Il Mondiale in Qatar non ha coinvolto appieno la popolazione locale. Allo stesso tempo gli organizzatori hanno arruolato i cosiddetti «tifosi finti» per evitare di esibire degli stadi vuoti. Qualora si ospitasse un’edizione nel Nordafrica, l’entusiasmo sarebbe secondo lei differente?

«Penso proprio di sì. L’edizione sudafricana era stata splendida, seguita da moltissima gente del posto. È vero, quella qatariota non è riuscita a generare lo stesso entusiasmo nei suoi cittadini, ma va ricordato che la popolazione del Paese asiatico è ben minore rispetto a quella della mia Nazione d’origine. O di quella dei Paesi nordafricani. Inoltre, lo si sa, il nostro popolo è festoso, sempre allegro. Non è stato difficile generare euforia intorno alla Coppa del Mondo di 12 anni fa e penso non lo sarebbe nemmeno qualora il Mondiale venisse ospitato più a nord. Credo però che, nonostante la mancanza di entusiasmo da parte dei locali, l’edizione qatariota ci abbia mostrato diversi aspetti positivi. Uno dei più importanti, a mio modo di vedere, è la decisione di organizzarla in inverno. Una scelta non scontata, che ha fatto capire al mondo intero che può esistere anche questa possibilità. I giocatori sono arrivati al top della forma e, a parte un paio di partite con risultati perentori, abbiamo potuto assistere a dei match equilibrati e di altissima qualità. I tifosi finti, d’altro canto, non sono stati una gran bella invenzione (ride, ndr). Ma ritengo che gli organizzatori non l’abbiano pensata per riempire gli stadi, bensì solo per essere certi che ogni Nazionale avesse il giusto sostegno. Cosa che poi non si è resa nemmeno necessaria. Ogni squadra aveva infatti i suoi tifosi giunti apposta in Qatar per sostenerla. Ho assistito dal vivo a Senegal-Ecuador e Francia-Tunisia, e posso garantirvi che erano presenti tanti tifosi “reali”».

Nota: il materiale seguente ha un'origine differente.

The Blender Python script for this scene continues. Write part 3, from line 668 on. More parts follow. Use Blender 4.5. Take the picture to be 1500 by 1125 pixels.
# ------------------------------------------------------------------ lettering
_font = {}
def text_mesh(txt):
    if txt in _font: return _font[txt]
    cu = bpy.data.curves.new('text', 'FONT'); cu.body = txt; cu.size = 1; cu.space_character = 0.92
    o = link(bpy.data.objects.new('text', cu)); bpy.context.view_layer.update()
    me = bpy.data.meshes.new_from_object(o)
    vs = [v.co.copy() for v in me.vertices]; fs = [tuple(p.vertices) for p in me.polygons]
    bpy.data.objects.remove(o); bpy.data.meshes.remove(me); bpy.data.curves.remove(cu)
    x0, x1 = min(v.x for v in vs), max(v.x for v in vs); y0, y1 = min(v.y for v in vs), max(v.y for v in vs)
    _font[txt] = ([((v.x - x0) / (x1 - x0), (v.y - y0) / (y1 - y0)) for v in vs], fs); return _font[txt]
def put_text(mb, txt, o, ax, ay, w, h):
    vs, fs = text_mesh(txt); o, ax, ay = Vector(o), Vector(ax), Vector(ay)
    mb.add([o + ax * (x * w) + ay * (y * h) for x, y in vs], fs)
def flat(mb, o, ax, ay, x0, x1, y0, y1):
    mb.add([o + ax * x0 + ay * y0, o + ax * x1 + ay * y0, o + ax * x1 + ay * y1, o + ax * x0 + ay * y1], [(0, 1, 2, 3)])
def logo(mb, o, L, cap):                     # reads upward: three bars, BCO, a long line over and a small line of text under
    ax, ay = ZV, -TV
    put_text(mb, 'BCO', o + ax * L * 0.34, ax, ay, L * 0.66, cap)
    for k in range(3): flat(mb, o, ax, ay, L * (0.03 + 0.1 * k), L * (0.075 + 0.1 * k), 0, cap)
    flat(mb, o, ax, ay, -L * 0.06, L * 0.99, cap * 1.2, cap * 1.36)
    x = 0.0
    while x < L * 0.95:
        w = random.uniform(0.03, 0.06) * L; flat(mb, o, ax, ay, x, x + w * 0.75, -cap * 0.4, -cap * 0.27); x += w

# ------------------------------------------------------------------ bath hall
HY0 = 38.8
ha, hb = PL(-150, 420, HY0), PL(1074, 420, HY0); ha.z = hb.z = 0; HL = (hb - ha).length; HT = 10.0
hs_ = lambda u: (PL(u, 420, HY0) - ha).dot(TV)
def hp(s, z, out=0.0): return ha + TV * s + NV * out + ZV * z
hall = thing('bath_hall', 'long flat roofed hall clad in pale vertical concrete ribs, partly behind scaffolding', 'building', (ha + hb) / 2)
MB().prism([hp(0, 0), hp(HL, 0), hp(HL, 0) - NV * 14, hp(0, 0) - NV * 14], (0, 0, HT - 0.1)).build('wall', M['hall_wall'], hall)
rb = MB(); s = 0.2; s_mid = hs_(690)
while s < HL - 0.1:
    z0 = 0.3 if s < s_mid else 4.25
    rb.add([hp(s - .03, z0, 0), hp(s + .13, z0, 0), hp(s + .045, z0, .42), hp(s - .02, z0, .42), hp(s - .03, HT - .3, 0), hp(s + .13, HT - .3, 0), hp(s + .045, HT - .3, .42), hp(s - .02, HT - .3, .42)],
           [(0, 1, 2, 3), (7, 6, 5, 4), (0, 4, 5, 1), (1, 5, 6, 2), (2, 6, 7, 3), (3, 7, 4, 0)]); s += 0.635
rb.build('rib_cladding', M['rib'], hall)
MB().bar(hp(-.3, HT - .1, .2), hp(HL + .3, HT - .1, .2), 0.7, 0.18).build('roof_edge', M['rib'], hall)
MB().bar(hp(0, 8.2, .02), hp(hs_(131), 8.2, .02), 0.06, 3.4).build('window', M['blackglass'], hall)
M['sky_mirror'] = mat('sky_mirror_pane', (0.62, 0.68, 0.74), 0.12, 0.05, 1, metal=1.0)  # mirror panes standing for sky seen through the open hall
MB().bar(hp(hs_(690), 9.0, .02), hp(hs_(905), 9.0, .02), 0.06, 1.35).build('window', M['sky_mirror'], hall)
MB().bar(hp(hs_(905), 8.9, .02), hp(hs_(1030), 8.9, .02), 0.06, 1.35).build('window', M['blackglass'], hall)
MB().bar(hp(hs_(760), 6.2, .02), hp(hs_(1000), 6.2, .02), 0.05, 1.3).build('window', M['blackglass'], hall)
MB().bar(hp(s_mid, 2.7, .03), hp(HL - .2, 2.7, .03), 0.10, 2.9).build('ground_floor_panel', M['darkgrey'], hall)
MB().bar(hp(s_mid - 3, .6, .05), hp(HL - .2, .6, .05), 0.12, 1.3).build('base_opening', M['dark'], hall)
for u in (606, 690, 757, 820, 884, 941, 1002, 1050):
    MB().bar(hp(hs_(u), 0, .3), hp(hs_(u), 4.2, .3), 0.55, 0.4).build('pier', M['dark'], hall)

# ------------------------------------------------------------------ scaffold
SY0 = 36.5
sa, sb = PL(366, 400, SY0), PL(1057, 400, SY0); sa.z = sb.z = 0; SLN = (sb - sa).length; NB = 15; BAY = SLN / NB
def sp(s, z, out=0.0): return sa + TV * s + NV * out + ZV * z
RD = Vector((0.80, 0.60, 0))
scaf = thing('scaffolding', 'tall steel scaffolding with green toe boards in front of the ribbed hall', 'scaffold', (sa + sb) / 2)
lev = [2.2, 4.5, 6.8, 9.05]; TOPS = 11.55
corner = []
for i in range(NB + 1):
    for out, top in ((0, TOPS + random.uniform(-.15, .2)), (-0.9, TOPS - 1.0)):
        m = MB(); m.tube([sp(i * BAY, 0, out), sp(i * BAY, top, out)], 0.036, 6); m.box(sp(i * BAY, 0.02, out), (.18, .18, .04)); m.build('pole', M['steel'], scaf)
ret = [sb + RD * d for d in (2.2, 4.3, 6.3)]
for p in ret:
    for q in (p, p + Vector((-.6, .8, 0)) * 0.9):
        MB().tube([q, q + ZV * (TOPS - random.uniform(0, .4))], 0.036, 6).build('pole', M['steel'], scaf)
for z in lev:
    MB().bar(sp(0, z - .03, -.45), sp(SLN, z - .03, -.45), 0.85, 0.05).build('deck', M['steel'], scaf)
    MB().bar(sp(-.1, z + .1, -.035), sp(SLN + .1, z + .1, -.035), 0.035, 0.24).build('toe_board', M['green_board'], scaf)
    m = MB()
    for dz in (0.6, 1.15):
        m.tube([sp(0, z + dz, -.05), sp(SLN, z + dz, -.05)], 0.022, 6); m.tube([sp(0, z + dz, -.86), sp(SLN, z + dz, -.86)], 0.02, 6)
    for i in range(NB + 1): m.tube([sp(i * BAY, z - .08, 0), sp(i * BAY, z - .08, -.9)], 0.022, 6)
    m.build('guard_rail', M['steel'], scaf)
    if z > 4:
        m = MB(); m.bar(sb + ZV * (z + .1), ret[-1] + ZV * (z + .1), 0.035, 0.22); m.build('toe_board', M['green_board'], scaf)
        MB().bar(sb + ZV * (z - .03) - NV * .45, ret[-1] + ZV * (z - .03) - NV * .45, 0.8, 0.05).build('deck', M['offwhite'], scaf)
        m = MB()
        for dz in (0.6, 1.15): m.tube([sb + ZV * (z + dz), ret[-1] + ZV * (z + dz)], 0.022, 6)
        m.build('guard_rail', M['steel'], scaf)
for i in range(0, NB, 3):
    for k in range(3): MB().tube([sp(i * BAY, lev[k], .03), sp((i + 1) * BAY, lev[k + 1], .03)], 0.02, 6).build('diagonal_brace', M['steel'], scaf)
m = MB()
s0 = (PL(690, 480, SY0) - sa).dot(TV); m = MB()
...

Una candidatura per un Mondiale non può però basarsi sul solo entusiasmo. Ci vogliono innanzitutto le infrastrutture. In Qatar, lo abbiamo visto, si è addirittura optato per lo smaltimento o lo spostamento di alcuni impianti. Oggi cosa resta, al proposito, degli stadi utilizzati per l’edizione in Sudafrica?

«Purtroppo il mio Paese non dispone delle ricchezze del Qatar, una Nazione che ha mezzi pecuniari ingenti grazie alla presenza di petrolio e altre risorse naturali. Ciononostante, gli stadi utilizzati per la Coppa del Mondo di 12 anni fa non sono rimasti a prendere polvere, vengono infatti utilizzati dalle squadre locali per le partite ufficiali. Il Sudafrica si era preparato molto bene per quel Mondiale, anche perché non era la prima volta che ospitava un evento importante. Penso ad esempio alla Coppa del Mondo di rugby».

Lei non ha vissuto da protagonista, in campo, il Mondiale casalingo del 2010. Ma ha vestito la maglia dei «bafana bafana» nelle edizioni del 1998 e del 2002…

«In entrambe le occasioni il Sudafrica era purtroppo uscito alla fase a gironi. Ciononostante, ho degli ottimi ricordi degli anni trascorsi in Nazionale (sorride, ndr). Soprattutto relativi alla Coppa d’Africa del 2000, giocata in Ghana, quando raggiungemmo la semifinale. Al di là dei risultati, rappresentare il proprio Paese è sempre una grande emozione. Ora sono in pensione (ride, ndr), ma bazzico ancora il mondo del calcio. Sono stato direttore sportivo dell’Olympiakos per due anni e ora gestisco la mia agenzia dedicata ai talenti del calcio, molti dei quali militano in Europa e in Africa. Un lavoro che mi piace moltissimo».